An award-winning young change-maker and globally recognized digital educator
As an intern, Avalon has worked in the offices of history-making women leaders such as Secretary Clinton, New York State Attorney General Letitia James, and Stacey Abrams. Additionally, she has supported the legal, global government affairs, and public policy teams at companies like Intel, Verizon, and Google, where she primarily focused on issues such as broadband access, responsible AI, human and civil rights monitoring, and closing the digital divide. She has interned in both houses of Congress: first with Congressman Tom Suozzi in his district office in her hometown of Huntington, Long Island, and then as a United States Senate Page nominated by Senator Chuck Schumer.
This May, she graduated from Barnard College of Columbia University with majors in Political Science and Human Rights, and a minor in Science, Public Policy, and Ethics. At Columbia, she was selected for participation numerous prestigious programs, including the Athena Fellowship at Barnard College’s Athena Center for Leadership, the Bartsch Fellowship at the Columbia Committee on Global Thought, and the Student Scholars Program at the Columbia Institute of Global Politics, which has a less than 4% acceptance rate among Columbia students across both the undergraduate and graduate schools. She was the Founder of the Columbia Journal of Science, Technology, Ethics, and Policy (JSTEP), where she led a first-of-its-kind virtual STEP research program for 150+ high school students across the globe. A passionate advocate for educational access, she also led a team of peers in informally raising and redistributing nearly $100,000 in financial and material resources to students who were experiencing immediate financial need over the course of her time at Barnard.
Throughout college, Avalon was the winner of three student leadership awards from Barnard College, awarded to her in recognition of her service as the longest-serving Student Government Association member at the time of her graduation. She was elected both her freshman and sophomore years to serve as Class President, and then ran and won a two-year seat representing the 3,000+ students of Barnard College on the Columbia University Senate. During her time on the Senate, she served on the Student Affairs Committee (SAC), the Commission on the Status of Women, the University Rules of Conduct Committee, and was Vice Chair of the Diversity, Equity, and Inclusion SAC Subcommittee.

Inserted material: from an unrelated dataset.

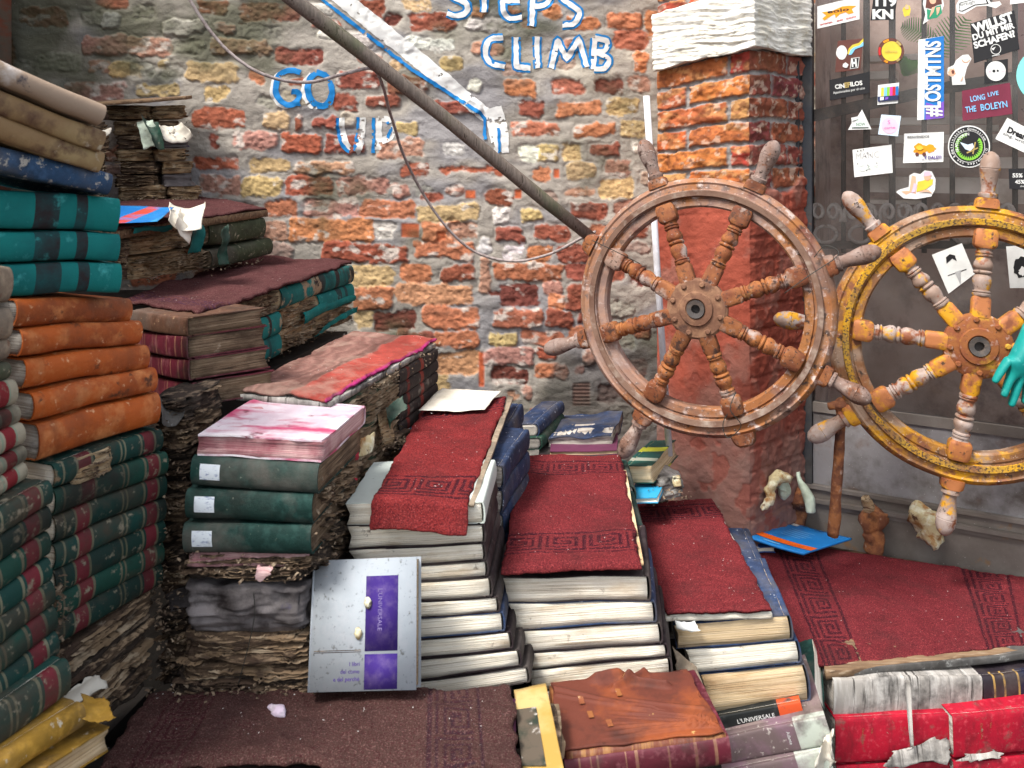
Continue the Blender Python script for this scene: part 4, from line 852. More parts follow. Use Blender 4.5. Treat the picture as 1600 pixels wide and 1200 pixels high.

She got her start in the world of politics as a teenaged award-winning local and national organizer at March For Our Lives, where she spent two years collaborating alongside survivors of the Parkland, FL shooting to mobilize thousands of young people at the polls and online around gun violence prevention. It was for this activism that she was named the 2019 Harry Chapin Young Humanitarian of the Year and was selected to receive the National Puffin Prize for Creative Citizenship on behalf of the organization.